The Discovery of a High-redshift Quasar without Emission Lines from Sloan Digital Sky Survey Commissioning Data

Abstract
We report observations of a luminous unresolved object at redshift z = 4.62, with a featureless optical spectrum redward of the Lyman alpha forest region, discovered from Sloan Digital Sky Survey (SDSS) commissioning data. The redshift is determined by the onset of the Lyman-alpha forest at lambda ~ 6800 A, and a Lyman Limit System at lambda = 5120 A. A strong Ly_alpha absorption system with weak metal absorption lines at z=4.58 is also identified in the spectrum. The object has a continuum absolute magnitude of -26.6 at 1450 A in the rest-frame (h_0=0.5, q_0=0.5), and therefore cannot be an ordinary galaxy.

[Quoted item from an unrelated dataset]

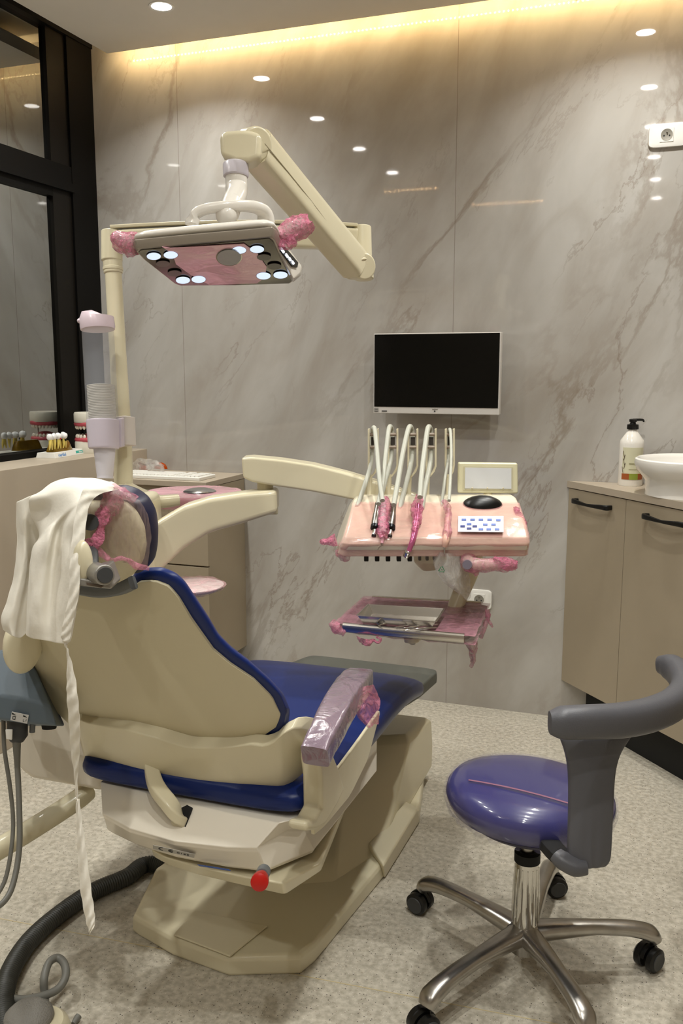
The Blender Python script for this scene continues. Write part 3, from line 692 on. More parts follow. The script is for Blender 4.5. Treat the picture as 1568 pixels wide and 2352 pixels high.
for (x, y, d, w_) in ((822, 1580, 1.78, 36), (826, 1608, 1.78, 46), (836, 1642, 1.78, 34), (852, 1668, 1.79, 16)):
    rows.append([D(x-w_*.5, y, d), D(x-w_*.1, y+4, d-.01), D(x+w_*.4, y-3, d+.008), D(x+w_, y-4, d)])
obj('loose_film', crumple(thick(cgrid(rows, 5), (0, .0008, 0)), .004, 50), film_pink, pad)
# ---- backrest: plane leaning towards the viewer
BU = Vector((0, -.457, .889)); BN = Vector((0, -.889, -.457))      # up along the back, outward (towards viewer)
BP = Vector((CX, 1.457, .703))
def back(off=0.0, bul=.022, cxp=None):
    def f(x, y, s, t):
        u = 2*t-1
        return PN(x, y, BP+BN*off, BN)+BN*(bul*(1-u*u)*(1 if s > .05 else .6))
    return f
shA = [(92, 1330), (80, 1350), (76, 1400), (77, 1460), (78, 1515), (90, 1570), (116, 1618), (170, 1670), (240, 1730)]
shB = [(322, 1334), (358, 1334), (388, 1345), (410, 1370), (440, 1420), (490, 1490), (528, 1522), (582, 1558), (624, 1600), (643, 1640), (638, 1665), (600, 1690), (560, 1740)]
shT = [(76, 1400), (77, 1372), (84, 1345), (98, 1336), (130, 1346), (180, 1360), (250, 1366), (296, 1354), (312, 1342), (324, 1334), (356, 1333), (388, 1345), (410, 1370), (440, 1420), (490, 1490), (528, 1522), (582, 1558), (624, 1600), (643, 1640)]
shL = [(76, 1404), (76, 1460), (78, 1515), (90, 1570), (116, 1618), (170, 1670), (240, 1730), (330, 1745), (440, 1750), (560, 1740), (600, 1692), (636, 1668), (643, 1644)]
def shf(x, y, s, t):
    u = (2*s-1); return PN(x, y, BP+BN*.006, BN)+BN*(.020*(1-u**4)*math.sin(PI*min(1, max(0, t*.9+.05))))
obj('back_shell', thick(strip(shT, shL, 60, 14, shf), -BN*.014), cream_soft, ch, bevel=.006, ang=50)
cuA = [(66, 1286), (52, 1296), (45, 1320), (52, 1366), (60, 1420), (66, 1465), (68, 1510), (80, 1556), (104, 1600), (138, 1632), (190, 1690), (250, 1735)]
cuB = [(340, 1302), (372, 1300), (402, 1311), (424, 1330), (452, 1372), (482, 1418), (502, 1453), (532, 1484), (572, 1514), (622, 1558), (653, 1592), (667, 1630), (664, 1668), (640, 1694), (590, 1715), (520, 1745)]
cuT = [(52, 1372), (45, 1330), (50, 1302), (66, 1287), (84, 1300), (104, 1334), (150, 1350), (200, 1356), (250, 1360), (285, 1352), (300, 1338), (304, 1318), (316, 1306), (340, 1301), (372, 1300), (402, 1311), (424, 1330), (452, 1372), (482, 1418), (502, 1453), (532, 1484), (572, 1514), (622, 1558), (653, 1592), (668, 1630)]
cuL = [(52, 1380), (58, 1430), (66, 1465), (68, 1510), (80, 1556), (104, 1600), (138, 1632), (190, 1690), (250, 1730), (400, 1745), (520, 1742), (590, 1715), (640, 1694), (664, 1668), (668, 1640)]
def cuf(o):
    return lambda x, y, s, t: PN(x, y, BP-BN*o, BN)
def ins(P, k, c=(340, 1560)):
    return [(c[0]+(x-c[0])*k, c[1]+(y-c[1])*k) for x, y in P]
gA = strip(ins(cuT, .965), ins(cuL, .965), 70, 12, cuf(-.004)); gB = strip(cuT, cuL, 70, 12, cuf(.016)); gC = strip(ins(cuT, .985), ins(cuL, .985), 70, 12, cuf(.05)); gD = strip(ins(cuT, .93), ins(cuL, .93), 70, 12, cuf(.075))
def rim(G):
    m, n = len(G), len(G[0]); return [G[0][j] for j in range(n)]+[G[i][n-1] for i in range(1, m)]+[G[m-1][j] for j in range(n-2, -1, -1)]+[G[i][0] for i in range(m-2, 0, -1)]
def caps(G0, rims, G1):
    m, n = len(G0), len(G0[0]); V = [p for r in G0 for p in r]; F = []
    for i in range(m-1):
        for j in range(n-1): F.append([i*n+j, i*n+j+1, (i+1)*n+j+1, (i+1)*n+j])
    e0 = list(range(n))+[i*n+n-1 for i in range(1, m)]+[(m-1)*n+j for j in range(n-2, -1, -1)]+[i*n for i in range(m-2, 0, -1)]
    prev = e0
    for R in rims:
        k = len(V); V += rim(R); cur = list(range(k, k+len(e0))); N = len(e0)
        for a in range(N): F.append([prev[a], prev[(a+1) % N], cur[(a+1) % N], cur[a]])
        prev = cur
    k = len(V); V += [p for r in G1 for p in r]; N = len(e0)
    for i in range(m-1):
        for j in range(n-1): F.append([k+i*n+j, k+(i+1)*n+j, k+(i+1)*n+j+1, k+i*n+j+1])
    for a in range(N): F.append([prev[a], prev[(a+1) % N], k+e0[(a+1) % N], k+e0[a]])
    return V, F
obj('back_cushion', caps(gA, [gB, gC], gD), navy, ch, sub=1)
# grey trim where the headrest enters
obj('neck_trim', tube([PN(x, y-2, BP+BN*.022, BN) for x, y in ((100, 1322), (130, 1342), (180, 1352), (230, 1359), (275, 1353), (305, 1340))], .011, 12, 4, None, circ(14, .8, 1.1, 4)), greyplas, ch)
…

It shows no radio emission (the 3-sigma upper limit of its flux at 6 cm is 60 micron Jy), indicating an radio-to-optical flux ratio at least as small as that of the radio-weakest known BL Lacs. It is also not linearly polarized in the observed I band to a 3-sigma upper limit of 4%. Therefore, it is either the most distant BL Lac object known to date, with very weak radio emission, or a new type of unbeamed quasar, whose broad emission-line region is very weak or absent.